The Role of Tomorrow's Architects

Toyo Ito

O.P.E.N. 2015 Keynote Insight by Toyo Ito

Man and his efforts to build and extend Empires have frequently resulted in the large-scale destruction of land and landmarks. Our Earth is typically left ravaged by humanity, an environmental cost deemed necessary in this age of rapid globalisation and industrialisation.

One of the foremost architects working today, Toyo Ito has been energetically dedicated to reconstruction activity after the Great East Japan Earthquake of 2011. He initiated the project, “Home-for-All”, which is a communal hut for people who have been affected by the tsunami to gather and interact with one another. Twelve “Home-for-All”s have been completed as of February 2015, and three more are being constructed. These “Home-for-All”s have become quite varied in character, and include gathering places for residents of temporary housing, spaces intended to restore communities, areas for children to play, and centres for non-profit organisations that are trying to revive farming and fishing industries.

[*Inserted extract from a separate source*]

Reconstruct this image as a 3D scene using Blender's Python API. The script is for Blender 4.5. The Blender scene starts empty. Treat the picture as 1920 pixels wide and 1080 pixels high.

Join Ito – winner of the illustrious Pritzker Architecture Prize in 2013 – for an enlightening and eye-opening evening in which he provides insight into the possibilities and promises of architecture. In a world where we design homes primarily for ourselves, Ito talks about the joys and challenges of creating spaces and platforms where people can meet, bond and create. 

"The Golden Lion for the Best National Participation, which captures the spirit of Common Ground, is awarded to the Japanese Pavilion in which leading international architect Toyo Ito collaborated with younger architects and with the local community to address in a practical and imaginative way the design of a new centre for a region devastated by a national disaster.

The presentation and the storytelling in the Pavilion are exceptional and highly accessible to a broad audience. The jury was impressed with the humanity of this project."